Estudos do GEMF, N.º 14 de 2013


The Effects of Internal and External Imbalances in Italy's Economic Growth.

A Balance of Payments Approach with Relative Prices no Neutral.

(Publicado em Economic Modelling 40: 334-341, 2014)

Elias Soukiazis

Faculdade de Economia, Universidade de Coimbra e GEMF

Pedro André Cerqueira

Faculdade de Economia, Universidade de Coimbra e GEMF

Micaela Antunes

Departamento de Economia, Gestão e Engenharia Industrial, Universidade de Aveiro e GEMF


Thirlwall’s Law (Thirlwall, 1979) considers that growth can be constrained by the balance-of-payments when the current account is in permanent deficit. The Law focuses on external imbalances as impediments to growth and does not consider the case where internal imbalances emerging from budget deficits or public debt can also constrain growth. The recent European public debt crisis of peripheral countries (including Italy) shows that when internal imbalances are out of control they can constrain growth and domestic demand in a severe way. Recently, Soukiazis et al. (2013) developed a model– henceforth the SCA model - that takes into account both internal and external imbalances and where relative prices are not neutral in the pace of economic growth. The SCA model proved to be accurate in explaining economic growth in Portugal. The aim of the present paper is to apply the SCA model to Italy and check its precision for explaining the growth path in this country.

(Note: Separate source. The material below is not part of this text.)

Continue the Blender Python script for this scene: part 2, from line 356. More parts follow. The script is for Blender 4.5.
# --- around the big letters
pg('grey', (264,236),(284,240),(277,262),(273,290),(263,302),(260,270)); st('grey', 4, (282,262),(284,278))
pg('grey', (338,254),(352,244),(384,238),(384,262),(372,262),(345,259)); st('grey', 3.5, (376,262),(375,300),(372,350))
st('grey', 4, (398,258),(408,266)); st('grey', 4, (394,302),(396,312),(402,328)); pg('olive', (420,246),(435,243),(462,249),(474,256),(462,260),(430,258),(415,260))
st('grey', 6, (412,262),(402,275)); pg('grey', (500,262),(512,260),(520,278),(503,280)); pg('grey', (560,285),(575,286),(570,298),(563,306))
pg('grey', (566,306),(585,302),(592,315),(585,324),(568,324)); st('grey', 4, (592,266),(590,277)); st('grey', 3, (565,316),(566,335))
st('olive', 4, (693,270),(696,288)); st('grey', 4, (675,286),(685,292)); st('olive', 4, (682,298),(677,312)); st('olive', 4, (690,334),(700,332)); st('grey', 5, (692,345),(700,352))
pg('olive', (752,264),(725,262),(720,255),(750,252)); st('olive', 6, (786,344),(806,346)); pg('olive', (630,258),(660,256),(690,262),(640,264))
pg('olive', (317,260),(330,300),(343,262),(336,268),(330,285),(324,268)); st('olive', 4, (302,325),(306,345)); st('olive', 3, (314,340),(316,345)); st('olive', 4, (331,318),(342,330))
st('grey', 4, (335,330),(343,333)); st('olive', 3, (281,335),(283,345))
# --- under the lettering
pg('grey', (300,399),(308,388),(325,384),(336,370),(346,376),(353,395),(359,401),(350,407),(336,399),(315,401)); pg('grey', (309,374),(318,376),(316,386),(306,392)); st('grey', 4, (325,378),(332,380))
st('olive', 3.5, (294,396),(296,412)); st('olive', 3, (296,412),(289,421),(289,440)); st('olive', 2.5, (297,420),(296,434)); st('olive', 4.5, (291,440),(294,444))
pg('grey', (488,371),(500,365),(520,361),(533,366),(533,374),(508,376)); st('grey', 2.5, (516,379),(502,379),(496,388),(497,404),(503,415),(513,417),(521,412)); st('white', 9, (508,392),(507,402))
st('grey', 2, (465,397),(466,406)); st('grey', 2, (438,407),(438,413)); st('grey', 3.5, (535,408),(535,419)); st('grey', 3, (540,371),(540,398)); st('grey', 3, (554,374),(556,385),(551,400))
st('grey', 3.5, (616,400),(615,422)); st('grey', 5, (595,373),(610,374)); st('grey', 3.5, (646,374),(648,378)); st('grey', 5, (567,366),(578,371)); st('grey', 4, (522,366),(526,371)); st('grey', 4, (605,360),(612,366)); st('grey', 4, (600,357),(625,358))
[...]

Italy is an interesting case study of a larger economy with a lack of growth in the last decade facing serious internal imbalances caused by high deficit and public debt. Our empirical analysis shows that Italy grew at a slower rate than its potential capacity due to supply constraints. Policies designed at increasing external competitiveness and lowering the costs of financing the economy are shown to be effective strategies to achieve higher growth.

JEL Classification:
C32, E12, H6, O4.

internal and external imbalances, price and income elasticities of external trade, equilibrium growth rates, 3SLS system regressions, supply constraints.